------ Data for the task ------
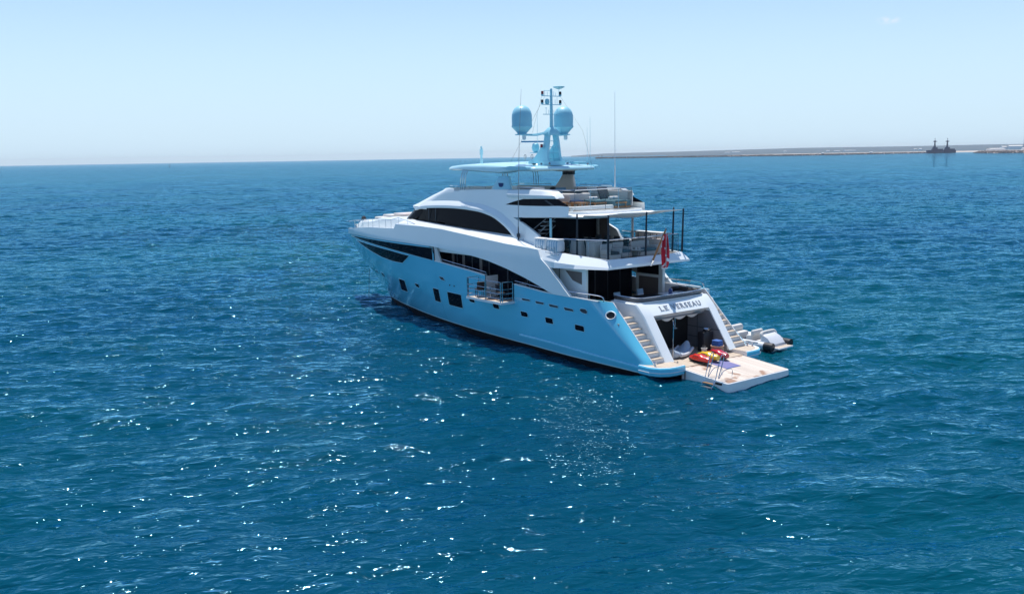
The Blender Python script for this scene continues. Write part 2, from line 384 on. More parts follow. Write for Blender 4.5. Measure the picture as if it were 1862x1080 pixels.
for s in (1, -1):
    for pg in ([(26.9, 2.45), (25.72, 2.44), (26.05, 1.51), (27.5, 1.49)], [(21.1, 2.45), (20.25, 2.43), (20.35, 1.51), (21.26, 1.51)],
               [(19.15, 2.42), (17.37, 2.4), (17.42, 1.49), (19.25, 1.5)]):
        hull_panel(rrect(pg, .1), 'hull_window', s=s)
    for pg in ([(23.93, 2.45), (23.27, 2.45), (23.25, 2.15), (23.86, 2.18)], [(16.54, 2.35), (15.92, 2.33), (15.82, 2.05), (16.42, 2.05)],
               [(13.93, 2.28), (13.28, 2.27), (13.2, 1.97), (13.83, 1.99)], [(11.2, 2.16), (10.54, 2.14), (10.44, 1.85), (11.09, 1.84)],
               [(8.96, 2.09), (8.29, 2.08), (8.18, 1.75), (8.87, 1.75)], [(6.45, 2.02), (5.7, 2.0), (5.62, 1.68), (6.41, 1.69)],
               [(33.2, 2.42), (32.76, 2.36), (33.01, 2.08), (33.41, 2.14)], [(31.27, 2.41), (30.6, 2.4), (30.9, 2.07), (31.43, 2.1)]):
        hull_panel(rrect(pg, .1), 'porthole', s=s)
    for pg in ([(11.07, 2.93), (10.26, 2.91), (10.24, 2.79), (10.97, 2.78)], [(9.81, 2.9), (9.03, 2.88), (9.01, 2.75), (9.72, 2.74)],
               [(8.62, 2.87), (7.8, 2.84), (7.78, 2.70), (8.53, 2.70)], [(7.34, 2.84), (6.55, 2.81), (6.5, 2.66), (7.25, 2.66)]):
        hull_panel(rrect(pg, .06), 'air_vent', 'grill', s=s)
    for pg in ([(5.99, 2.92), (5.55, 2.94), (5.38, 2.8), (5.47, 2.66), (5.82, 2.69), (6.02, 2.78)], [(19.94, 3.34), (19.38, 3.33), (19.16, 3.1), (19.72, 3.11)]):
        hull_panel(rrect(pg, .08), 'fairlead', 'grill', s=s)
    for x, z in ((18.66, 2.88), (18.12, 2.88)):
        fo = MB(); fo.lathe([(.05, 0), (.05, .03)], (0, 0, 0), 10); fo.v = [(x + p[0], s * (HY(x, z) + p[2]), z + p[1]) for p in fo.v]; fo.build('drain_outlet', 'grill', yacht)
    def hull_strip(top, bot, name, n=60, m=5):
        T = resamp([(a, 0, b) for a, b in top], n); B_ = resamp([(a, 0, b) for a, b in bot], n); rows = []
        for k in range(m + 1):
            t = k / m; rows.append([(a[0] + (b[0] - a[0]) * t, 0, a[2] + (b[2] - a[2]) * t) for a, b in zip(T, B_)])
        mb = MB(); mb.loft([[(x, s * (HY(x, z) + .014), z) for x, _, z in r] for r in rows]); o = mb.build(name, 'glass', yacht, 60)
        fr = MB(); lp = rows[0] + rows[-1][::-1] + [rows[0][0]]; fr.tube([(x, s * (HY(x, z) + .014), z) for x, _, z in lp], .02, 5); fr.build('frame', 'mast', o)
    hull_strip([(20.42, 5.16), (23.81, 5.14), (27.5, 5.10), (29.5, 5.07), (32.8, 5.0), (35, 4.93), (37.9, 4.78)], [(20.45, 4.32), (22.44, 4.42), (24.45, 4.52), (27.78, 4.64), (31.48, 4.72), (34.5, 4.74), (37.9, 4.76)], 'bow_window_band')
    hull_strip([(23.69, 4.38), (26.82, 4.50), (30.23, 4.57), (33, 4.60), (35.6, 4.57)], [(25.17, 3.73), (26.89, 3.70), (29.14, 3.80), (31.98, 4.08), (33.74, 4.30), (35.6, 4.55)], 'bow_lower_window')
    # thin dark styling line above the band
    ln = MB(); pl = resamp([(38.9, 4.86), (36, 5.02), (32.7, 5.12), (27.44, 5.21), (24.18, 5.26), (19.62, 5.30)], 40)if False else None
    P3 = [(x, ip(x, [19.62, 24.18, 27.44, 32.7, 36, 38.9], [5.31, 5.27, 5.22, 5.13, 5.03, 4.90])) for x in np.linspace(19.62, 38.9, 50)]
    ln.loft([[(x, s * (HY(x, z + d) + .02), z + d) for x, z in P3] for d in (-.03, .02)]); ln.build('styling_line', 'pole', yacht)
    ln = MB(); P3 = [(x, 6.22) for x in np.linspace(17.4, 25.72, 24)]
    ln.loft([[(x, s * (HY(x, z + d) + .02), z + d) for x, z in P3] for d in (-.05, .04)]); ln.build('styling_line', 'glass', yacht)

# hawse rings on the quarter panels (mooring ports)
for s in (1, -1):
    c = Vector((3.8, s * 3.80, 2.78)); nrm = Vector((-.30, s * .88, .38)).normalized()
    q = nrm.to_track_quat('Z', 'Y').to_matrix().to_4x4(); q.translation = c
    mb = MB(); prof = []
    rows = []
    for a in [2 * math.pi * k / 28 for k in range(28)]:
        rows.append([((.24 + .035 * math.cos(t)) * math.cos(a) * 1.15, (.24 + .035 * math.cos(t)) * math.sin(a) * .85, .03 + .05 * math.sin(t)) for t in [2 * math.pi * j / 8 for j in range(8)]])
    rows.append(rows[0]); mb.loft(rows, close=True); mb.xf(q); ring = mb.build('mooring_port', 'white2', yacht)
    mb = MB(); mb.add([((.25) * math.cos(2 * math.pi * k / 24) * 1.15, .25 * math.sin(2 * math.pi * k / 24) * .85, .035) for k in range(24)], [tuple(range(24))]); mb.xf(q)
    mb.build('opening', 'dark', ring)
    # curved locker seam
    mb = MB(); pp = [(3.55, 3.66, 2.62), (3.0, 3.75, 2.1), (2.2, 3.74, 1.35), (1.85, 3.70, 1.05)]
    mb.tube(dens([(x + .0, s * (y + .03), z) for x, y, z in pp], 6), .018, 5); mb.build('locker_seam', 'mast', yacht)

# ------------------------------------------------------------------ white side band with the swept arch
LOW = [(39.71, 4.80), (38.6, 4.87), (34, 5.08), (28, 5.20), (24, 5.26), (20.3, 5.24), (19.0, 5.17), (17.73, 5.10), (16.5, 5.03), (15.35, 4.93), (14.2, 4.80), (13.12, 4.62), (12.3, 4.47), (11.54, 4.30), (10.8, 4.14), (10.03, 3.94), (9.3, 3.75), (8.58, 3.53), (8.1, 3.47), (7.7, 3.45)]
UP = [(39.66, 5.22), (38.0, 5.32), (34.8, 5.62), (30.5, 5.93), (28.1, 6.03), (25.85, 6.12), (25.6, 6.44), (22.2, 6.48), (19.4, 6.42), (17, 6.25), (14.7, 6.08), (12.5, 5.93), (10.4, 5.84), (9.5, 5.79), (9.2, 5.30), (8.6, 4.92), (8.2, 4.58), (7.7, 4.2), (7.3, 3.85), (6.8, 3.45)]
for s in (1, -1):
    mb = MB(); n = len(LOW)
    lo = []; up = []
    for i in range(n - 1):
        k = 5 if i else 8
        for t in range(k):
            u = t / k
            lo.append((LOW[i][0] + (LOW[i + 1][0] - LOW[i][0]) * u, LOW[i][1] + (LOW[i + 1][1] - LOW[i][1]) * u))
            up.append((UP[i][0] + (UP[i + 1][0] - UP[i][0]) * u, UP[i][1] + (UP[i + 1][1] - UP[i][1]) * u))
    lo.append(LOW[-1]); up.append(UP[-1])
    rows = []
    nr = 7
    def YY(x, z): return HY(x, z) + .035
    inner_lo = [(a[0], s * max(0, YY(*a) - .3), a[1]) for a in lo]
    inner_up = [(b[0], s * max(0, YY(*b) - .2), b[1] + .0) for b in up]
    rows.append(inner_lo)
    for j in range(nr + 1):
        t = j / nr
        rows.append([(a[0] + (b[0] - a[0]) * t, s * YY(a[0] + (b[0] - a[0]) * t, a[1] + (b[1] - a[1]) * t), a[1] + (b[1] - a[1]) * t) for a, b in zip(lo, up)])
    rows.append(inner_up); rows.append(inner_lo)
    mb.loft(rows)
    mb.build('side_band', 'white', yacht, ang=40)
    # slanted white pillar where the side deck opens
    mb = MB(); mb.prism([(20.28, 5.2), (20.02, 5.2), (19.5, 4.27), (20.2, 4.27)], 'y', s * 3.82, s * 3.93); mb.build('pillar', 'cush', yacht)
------
------ Data for the task ------
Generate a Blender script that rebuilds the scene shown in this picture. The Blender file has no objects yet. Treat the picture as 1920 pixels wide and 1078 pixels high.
------
Aim:
Collect the lines of the data that carry the word "script".

Result for this exercise:
The Blender Python script for this scene continues. Write part 2, from line 384 on. More parts follow. Write for Blender 4.5. Measure the picture as if it were 1862x1080 pixels.
Generate a Blender script that rebuilds the scene shown in this picture. The Blender file has no objects yet. Treat the picture as 1920 pixels wide and 1078 pixels high.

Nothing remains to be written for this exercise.